Вдруг открылось, что простые напевы поэта бережнее, тоньше и многозначнее соединены со стихом, чем мелодии талантливейшего музыканта-профессионала. Блантер и Хиль втиснули окуджавскую лирику в абсолютно чуждую ей интонационную среду. Стихи зазвучали натянуто и плоско. Исчез подтекст, испарилась окуджавская щемящая ирония, пропало чувство меры. Там, где у Булата тихий и сдержанный марш («Песенка о ночной Москве»), у Блантера – сентиментально-страстное танго. Грустная и серьезная «Песенка об открытой двери» превратилась в игривый вальс, а печально-ироническая баллада «Старый пиджак» – в бойкий водевильный куплет. Лишь в одной из пяти песен («В Барабанном переулке») композитор проявил жанровую чуткость и, как и Булат, выбрал неторопливый лирический марш.

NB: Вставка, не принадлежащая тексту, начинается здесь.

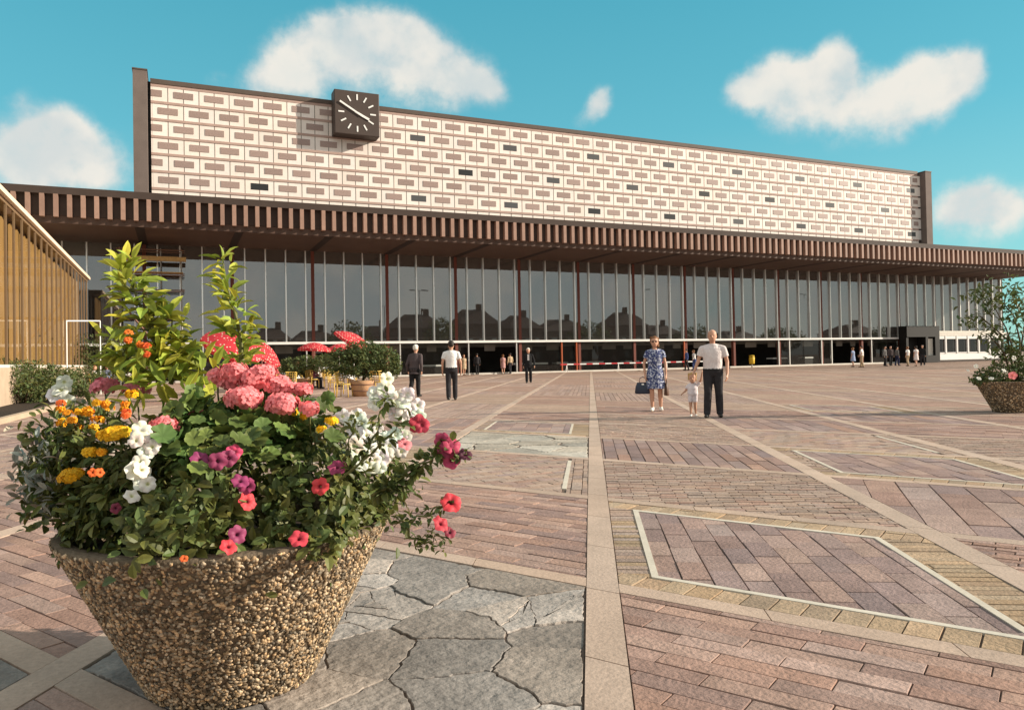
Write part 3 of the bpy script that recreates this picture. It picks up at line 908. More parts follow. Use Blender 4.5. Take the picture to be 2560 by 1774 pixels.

Молодые слушатели, которым я во время своих выступлений (два из них шли в прямом телеэфире) проигрывал в записи обе интерпретации окуджавских стихов, реагировали живо и, как правило, отстаивали авторскую трактовку. Некоторые из высказываний я включил в свою статью для журнала «Советская музыка», напечатанную только после того, как я согласился, чтобы вслед за ней шла «контрстатья» от редакции. Новелла Матвеева, поверив призыву журнала вступить в полемику, разразилась большим эссе, которое было отвергнуто.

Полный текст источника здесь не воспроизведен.